*Set task*
Give the number of lines that include the string "from", nothing more.

*Material*

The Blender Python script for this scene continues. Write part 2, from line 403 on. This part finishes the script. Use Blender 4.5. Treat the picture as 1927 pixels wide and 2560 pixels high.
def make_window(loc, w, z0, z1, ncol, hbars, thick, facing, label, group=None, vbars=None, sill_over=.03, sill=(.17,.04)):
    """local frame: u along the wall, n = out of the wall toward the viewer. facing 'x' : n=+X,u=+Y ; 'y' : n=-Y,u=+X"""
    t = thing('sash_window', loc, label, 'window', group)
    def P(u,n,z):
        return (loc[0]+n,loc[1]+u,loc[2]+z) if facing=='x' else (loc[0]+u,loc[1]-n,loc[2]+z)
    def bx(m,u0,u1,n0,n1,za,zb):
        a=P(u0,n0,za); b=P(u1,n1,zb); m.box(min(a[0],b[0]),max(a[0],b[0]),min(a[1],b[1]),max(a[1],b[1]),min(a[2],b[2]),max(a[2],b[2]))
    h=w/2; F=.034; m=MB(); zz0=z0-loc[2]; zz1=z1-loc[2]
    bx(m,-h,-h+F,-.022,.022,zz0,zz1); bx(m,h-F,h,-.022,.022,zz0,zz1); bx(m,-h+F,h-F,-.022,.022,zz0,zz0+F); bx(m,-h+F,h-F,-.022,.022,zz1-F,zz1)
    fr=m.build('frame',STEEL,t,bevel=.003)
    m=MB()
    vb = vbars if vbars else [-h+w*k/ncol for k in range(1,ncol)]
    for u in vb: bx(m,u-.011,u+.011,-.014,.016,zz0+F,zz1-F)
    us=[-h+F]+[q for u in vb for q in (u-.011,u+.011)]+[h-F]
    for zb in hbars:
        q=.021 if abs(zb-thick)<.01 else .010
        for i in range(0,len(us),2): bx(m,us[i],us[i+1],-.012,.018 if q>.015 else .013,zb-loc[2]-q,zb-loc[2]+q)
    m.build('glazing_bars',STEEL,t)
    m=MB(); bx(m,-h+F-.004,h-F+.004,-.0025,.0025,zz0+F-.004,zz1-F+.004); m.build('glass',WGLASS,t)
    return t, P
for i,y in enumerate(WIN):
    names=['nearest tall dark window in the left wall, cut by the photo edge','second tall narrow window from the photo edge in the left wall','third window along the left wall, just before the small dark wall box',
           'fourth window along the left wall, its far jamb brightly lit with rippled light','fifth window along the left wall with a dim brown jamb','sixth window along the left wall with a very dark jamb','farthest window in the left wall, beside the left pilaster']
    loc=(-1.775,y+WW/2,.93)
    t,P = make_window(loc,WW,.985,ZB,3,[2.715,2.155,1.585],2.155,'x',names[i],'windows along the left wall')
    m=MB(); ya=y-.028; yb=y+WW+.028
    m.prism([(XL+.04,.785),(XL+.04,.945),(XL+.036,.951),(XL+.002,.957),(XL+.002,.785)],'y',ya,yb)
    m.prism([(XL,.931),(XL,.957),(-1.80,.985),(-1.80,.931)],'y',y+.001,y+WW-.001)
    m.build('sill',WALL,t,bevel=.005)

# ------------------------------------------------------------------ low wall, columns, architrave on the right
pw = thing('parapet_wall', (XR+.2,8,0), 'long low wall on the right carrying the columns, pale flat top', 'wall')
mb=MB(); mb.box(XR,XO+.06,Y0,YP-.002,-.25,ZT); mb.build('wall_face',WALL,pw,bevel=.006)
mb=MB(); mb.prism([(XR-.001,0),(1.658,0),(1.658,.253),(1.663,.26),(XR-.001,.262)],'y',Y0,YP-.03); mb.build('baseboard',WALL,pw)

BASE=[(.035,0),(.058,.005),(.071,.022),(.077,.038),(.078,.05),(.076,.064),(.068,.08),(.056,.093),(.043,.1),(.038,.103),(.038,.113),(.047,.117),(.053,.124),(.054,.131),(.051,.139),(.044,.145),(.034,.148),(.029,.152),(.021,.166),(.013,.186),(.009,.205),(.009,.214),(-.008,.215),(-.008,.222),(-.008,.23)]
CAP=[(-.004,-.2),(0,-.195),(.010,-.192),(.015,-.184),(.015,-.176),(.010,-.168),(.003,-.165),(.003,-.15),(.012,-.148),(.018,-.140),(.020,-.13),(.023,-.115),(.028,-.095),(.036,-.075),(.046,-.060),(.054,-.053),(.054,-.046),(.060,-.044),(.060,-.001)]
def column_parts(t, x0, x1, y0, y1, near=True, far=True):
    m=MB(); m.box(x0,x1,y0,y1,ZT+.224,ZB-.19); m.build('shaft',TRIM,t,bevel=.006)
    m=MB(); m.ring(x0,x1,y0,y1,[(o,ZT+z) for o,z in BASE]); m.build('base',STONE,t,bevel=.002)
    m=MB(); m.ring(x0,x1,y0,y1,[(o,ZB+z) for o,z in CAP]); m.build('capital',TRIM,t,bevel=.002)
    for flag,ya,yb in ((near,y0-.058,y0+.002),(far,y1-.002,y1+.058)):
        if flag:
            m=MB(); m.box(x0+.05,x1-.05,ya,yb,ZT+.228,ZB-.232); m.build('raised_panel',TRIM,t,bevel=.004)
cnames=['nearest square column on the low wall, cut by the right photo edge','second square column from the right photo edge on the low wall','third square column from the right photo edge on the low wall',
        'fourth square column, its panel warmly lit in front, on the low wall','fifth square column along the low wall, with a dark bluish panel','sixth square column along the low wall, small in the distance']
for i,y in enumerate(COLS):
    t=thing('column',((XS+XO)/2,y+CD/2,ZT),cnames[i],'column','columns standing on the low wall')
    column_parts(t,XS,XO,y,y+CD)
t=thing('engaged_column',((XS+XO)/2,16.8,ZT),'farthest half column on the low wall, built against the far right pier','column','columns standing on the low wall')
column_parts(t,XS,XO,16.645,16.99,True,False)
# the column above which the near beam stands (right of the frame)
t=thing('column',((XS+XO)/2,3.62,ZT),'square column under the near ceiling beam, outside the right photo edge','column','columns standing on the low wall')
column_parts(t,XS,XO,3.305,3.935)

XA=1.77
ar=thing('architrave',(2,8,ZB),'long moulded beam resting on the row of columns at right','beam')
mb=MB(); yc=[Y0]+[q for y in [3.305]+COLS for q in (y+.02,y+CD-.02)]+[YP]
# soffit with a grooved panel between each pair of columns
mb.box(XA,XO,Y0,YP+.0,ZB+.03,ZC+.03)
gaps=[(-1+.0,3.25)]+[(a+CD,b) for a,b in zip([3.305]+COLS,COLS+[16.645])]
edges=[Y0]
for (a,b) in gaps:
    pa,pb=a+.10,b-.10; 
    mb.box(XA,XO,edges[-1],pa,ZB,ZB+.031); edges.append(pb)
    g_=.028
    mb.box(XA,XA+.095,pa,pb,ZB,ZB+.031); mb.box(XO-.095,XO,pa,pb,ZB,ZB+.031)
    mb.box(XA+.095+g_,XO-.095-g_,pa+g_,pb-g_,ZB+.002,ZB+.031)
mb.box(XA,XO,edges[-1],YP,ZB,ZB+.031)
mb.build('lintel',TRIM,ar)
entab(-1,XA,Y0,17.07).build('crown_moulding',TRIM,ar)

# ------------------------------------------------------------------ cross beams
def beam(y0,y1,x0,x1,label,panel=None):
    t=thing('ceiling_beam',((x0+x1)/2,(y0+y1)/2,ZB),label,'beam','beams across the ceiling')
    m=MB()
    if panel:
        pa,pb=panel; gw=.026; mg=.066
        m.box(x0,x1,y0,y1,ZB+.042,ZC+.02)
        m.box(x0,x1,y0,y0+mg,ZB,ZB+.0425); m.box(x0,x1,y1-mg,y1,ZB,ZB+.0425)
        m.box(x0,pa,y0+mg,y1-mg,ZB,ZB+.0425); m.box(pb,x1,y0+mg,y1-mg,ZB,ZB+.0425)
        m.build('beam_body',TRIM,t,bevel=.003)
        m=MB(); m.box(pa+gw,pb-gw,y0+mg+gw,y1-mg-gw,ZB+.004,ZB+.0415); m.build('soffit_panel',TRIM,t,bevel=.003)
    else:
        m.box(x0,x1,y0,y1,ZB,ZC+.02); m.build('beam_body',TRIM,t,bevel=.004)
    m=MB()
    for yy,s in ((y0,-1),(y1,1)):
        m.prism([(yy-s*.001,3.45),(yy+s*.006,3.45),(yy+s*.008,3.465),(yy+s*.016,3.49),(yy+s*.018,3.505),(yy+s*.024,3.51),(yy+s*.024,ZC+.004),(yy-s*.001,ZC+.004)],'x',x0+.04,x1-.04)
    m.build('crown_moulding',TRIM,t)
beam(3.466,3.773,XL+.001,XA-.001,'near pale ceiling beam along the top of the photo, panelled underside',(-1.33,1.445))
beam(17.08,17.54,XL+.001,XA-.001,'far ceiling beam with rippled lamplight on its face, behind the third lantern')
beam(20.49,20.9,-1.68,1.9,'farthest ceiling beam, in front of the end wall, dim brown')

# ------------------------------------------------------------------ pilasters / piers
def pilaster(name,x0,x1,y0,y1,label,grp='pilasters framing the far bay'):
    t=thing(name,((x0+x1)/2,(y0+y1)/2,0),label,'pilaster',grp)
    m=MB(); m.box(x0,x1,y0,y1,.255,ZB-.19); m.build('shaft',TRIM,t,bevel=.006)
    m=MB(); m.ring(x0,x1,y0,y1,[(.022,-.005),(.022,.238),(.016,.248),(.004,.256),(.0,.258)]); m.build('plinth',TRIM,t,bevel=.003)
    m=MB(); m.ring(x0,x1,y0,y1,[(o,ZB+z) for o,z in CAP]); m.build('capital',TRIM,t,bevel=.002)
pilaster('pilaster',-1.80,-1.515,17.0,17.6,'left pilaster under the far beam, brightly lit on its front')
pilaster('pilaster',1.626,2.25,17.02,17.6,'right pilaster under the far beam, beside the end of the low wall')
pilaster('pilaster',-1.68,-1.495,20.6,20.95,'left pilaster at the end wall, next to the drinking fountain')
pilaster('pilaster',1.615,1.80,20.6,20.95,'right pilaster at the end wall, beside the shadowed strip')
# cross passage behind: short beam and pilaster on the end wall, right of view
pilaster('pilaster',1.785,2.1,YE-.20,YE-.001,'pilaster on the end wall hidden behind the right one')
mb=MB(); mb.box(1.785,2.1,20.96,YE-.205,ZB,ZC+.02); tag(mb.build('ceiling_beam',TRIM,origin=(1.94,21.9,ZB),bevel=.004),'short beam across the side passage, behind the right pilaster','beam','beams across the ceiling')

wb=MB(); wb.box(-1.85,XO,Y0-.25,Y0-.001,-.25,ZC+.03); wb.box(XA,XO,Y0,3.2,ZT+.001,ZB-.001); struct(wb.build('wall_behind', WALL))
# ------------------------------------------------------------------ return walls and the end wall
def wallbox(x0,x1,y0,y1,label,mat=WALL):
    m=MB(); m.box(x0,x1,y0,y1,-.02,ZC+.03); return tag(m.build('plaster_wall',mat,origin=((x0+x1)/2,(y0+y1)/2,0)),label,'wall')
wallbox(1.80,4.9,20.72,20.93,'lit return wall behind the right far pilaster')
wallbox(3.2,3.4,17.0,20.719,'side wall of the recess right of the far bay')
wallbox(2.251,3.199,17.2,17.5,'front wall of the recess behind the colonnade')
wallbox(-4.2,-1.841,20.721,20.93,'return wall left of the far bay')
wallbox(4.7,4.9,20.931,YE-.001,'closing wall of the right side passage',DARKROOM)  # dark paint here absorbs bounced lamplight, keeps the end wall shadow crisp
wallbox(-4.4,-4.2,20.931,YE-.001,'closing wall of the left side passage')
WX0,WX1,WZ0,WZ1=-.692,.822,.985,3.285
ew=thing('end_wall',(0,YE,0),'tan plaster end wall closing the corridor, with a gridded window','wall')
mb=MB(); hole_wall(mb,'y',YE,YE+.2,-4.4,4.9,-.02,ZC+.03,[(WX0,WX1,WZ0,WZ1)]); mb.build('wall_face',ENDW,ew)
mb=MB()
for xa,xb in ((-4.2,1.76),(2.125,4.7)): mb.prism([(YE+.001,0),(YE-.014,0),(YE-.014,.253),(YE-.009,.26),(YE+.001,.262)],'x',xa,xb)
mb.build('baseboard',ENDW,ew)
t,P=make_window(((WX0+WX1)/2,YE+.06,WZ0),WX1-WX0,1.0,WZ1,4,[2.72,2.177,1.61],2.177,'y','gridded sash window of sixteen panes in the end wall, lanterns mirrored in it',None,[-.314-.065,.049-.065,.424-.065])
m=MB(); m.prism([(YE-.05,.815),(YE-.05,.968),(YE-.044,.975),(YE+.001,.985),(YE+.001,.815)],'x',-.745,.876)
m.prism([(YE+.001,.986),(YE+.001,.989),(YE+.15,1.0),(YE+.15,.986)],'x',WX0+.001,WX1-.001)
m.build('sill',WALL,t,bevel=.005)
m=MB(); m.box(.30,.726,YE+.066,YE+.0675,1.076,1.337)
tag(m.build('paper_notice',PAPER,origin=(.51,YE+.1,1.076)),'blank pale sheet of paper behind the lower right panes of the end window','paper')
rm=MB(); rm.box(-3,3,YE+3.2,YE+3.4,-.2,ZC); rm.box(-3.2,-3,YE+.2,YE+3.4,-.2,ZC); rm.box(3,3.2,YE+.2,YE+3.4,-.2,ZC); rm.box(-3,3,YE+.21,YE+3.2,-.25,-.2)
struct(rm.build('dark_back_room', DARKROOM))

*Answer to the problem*
3